**Problem to work on**
Output exactly the lines that run from the line containing "Write part 2" through the line containing "struct(mb.build('window_%d' % (wi+1), MAT['table_wood']))", with both ends included.

─── Excerpted data ───

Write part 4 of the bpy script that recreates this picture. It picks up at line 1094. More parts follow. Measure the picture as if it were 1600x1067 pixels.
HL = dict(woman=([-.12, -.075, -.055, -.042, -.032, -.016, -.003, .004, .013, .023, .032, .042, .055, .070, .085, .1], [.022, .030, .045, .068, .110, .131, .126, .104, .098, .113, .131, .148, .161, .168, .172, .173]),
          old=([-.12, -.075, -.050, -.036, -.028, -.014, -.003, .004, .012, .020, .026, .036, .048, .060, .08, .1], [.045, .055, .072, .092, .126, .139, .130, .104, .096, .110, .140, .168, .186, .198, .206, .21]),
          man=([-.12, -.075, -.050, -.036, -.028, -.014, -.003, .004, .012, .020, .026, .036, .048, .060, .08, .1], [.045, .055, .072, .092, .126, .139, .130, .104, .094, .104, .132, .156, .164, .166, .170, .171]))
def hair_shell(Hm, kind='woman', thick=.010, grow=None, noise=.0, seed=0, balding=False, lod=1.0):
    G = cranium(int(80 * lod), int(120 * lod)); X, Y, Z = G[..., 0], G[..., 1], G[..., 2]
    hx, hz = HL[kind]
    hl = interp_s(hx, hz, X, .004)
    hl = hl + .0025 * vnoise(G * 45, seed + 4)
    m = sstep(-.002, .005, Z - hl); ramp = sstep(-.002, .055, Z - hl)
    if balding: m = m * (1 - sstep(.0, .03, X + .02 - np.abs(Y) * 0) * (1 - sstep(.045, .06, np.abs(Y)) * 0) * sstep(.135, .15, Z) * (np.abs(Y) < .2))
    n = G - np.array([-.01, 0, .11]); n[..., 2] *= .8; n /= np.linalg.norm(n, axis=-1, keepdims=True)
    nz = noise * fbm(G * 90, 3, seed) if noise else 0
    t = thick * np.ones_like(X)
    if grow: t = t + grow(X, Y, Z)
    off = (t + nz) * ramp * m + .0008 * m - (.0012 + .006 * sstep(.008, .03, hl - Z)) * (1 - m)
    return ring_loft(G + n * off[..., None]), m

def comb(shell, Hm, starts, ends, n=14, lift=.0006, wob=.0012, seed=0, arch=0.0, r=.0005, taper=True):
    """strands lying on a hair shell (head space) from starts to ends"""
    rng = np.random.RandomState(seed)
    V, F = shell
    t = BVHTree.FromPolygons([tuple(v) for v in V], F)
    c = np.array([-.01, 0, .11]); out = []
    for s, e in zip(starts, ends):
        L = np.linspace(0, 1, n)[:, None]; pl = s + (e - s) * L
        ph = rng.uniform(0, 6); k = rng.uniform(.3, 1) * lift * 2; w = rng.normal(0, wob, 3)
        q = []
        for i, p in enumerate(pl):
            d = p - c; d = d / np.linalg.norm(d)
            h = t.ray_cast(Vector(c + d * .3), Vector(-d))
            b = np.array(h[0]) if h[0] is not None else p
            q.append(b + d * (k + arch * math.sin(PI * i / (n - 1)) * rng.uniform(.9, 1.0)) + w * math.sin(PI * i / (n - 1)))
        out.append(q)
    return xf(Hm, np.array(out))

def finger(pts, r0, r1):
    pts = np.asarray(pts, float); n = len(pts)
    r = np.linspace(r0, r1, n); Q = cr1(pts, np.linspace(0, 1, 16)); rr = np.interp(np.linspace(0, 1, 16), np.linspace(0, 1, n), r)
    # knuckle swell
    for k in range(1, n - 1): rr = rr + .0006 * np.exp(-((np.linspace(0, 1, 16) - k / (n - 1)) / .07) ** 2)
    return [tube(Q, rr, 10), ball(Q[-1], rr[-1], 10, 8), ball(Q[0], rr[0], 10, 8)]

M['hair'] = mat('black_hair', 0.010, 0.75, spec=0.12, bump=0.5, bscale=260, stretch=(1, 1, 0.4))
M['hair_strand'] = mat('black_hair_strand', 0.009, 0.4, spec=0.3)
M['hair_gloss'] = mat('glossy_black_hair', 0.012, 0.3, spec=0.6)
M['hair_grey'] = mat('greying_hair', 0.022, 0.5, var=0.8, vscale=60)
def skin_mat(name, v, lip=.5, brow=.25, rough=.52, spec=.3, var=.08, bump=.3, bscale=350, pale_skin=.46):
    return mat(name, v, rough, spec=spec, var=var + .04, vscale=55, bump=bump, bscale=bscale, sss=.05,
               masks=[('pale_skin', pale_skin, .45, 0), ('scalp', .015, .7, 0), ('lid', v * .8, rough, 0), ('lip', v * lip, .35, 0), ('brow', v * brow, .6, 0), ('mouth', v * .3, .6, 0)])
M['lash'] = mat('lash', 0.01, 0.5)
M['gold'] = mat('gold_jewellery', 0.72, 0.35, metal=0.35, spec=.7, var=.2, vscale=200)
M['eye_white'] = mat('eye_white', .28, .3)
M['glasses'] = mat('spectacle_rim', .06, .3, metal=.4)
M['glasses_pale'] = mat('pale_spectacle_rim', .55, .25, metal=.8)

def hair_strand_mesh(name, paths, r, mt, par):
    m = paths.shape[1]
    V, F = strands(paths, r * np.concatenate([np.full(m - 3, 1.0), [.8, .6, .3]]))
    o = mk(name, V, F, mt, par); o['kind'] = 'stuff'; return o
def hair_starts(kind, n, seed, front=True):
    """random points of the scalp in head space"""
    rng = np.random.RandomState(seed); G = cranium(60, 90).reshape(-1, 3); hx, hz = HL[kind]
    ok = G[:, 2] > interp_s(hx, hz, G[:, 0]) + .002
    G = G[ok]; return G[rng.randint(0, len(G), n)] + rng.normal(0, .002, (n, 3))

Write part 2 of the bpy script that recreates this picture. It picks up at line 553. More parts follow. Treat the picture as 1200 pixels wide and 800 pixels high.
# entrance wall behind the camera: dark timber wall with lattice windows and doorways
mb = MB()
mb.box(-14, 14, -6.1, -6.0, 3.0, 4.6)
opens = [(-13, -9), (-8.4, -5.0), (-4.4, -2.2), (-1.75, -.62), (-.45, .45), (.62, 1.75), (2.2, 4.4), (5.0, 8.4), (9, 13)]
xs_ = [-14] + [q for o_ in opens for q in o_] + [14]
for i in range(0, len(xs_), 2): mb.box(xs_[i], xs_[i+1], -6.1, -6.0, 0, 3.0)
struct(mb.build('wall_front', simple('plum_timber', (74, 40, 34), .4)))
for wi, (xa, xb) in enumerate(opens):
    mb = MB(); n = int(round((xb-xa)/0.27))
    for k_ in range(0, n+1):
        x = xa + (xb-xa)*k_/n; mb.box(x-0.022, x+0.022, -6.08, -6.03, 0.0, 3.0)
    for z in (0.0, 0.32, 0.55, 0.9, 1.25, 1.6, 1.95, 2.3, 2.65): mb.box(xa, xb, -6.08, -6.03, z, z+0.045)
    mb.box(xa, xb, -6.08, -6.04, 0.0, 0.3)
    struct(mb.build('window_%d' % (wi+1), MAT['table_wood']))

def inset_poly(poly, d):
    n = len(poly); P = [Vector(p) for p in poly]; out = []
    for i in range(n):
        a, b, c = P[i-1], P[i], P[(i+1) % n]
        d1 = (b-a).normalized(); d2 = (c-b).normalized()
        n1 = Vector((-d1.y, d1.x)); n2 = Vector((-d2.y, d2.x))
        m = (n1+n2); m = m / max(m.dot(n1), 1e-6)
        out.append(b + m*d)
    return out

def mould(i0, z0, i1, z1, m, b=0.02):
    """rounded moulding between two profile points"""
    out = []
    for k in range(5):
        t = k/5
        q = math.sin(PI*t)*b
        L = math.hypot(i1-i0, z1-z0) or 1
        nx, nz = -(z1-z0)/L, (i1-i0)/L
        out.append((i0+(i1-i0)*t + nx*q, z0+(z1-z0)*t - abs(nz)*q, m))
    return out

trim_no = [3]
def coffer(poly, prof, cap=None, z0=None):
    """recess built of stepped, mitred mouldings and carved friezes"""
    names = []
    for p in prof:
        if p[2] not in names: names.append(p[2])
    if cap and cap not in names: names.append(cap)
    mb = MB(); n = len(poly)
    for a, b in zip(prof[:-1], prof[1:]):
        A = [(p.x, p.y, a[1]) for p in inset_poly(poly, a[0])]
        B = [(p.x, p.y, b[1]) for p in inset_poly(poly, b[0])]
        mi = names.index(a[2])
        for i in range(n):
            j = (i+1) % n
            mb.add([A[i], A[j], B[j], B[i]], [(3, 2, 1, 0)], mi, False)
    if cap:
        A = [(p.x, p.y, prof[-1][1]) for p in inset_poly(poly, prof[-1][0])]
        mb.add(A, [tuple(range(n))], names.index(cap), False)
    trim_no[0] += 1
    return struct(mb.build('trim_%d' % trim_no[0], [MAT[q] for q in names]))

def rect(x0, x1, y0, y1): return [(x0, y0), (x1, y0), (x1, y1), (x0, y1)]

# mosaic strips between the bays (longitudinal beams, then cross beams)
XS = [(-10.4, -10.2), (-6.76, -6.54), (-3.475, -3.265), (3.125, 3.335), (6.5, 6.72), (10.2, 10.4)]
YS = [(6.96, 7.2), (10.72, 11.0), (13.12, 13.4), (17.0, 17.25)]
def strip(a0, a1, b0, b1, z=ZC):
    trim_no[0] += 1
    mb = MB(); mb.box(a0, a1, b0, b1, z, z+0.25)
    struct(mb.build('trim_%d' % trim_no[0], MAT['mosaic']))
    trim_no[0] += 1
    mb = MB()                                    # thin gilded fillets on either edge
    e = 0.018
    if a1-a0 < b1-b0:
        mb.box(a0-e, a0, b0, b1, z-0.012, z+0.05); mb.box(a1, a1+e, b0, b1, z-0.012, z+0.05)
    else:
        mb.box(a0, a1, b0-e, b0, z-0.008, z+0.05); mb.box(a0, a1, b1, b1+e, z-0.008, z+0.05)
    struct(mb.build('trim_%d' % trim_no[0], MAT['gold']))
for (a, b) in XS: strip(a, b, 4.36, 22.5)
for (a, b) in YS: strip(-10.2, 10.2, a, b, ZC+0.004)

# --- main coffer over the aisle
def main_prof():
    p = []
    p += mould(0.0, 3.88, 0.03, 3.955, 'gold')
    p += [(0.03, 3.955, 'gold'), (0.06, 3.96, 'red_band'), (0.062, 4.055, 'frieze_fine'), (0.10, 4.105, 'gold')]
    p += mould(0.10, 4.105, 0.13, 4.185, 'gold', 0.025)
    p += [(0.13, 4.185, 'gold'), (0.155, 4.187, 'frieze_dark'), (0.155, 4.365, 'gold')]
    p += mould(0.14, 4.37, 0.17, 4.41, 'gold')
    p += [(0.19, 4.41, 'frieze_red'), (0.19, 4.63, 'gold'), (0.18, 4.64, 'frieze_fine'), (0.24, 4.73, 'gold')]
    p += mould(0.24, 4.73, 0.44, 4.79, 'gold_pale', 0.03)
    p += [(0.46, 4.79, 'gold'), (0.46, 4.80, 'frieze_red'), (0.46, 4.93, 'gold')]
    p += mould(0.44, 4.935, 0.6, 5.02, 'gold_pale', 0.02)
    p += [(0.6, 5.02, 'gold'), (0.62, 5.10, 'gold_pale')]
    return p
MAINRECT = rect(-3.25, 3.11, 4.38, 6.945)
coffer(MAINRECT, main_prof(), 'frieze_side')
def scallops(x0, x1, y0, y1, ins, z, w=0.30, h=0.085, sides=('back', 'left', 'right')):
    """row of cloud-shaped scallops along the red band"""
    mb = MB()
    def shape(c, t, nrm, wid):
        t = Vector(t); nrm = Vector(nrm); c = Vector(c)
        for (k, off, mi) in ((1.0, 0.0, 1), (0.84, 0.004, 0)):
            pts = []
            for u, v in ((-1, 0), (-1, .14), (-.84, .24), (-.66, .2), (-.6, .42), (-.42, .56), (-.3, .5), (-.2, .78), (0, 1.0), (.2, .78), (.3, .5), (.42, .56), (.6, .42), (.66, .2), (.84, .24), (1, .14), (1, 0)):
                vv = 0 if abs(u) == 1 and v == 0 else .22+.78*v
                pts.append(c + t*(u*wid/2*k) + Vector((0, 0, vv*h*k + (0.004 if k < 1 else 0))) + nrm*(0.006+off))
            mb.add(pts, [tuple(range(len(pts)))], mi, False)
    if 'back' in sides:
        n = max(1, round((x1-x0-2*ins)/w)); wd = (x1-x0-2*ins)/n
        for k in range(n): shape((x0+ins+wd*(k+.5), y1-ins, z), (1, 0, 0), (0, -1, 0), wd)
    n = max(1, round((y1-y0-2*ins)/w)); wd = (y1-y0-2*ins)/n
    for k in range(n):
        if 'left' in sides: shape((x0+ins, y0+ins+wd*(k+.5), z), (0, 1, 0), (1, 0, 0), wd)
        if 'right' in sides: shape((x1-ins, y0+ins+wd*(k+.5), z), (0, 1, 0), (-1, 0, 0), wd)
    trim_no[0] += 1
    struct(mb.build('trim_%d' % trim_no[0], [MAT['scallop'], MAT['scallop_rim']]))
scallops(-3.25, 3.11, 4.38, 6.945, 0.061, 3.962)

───

**In response**
Write part 2 of the bpy script that recreates this picture. It picks up at line 553. More parts follow. Treat the picture as 1200 pixels wide and 800 pixels high.
# entrance wall behind the camera: dark timber wall with lattice windows and doorways
mb = MB()
mb.box(-14, 14, -6.1, -6.0, 3.0, 4.6)
opens = [(-13, -9), (-8.4, -5.0), (-4.4, -2.2), (-1.75, -.62), (-.45, .45), (.62, 1.75), (2.2, 4.4), (5.0, 8.4), (9, 13)]
xs_ = [-14] + [q for o_ in opens for q in o_] + [14]
for i in range(0, len(xs_), 2): mb.box(xs_[i], xs_[i+1], -6.1, -6.0, 0, 3.0)
struct(mb.build('wall_front', simple('plum_timber', (74, 40, 34), .4)))
for wi, (xa, xb) in enumerate(opens):
    mb = MB(); n = int(round((xb-xa)/0.27))
    for k_ in range(0, n+1):
        x = xa + (xb-xa)*k_/n; mb.box(x-0.022, x+0.022, -6.08, -6.03, 0.0, 3.0)
    for z in (0.0, 0.32, 0.55, 0.9, 1.25, 1.6, 1.95, 2.3, 2.65): mb.box(xa, xb, -6.08, -6.03, z, z+0.045)
    mb.box(xa, xb, -6.08, -6.04, 0.0, 0.3)
    struct(mb.build('window_%d' % (wi+1), MAT['table_wood']))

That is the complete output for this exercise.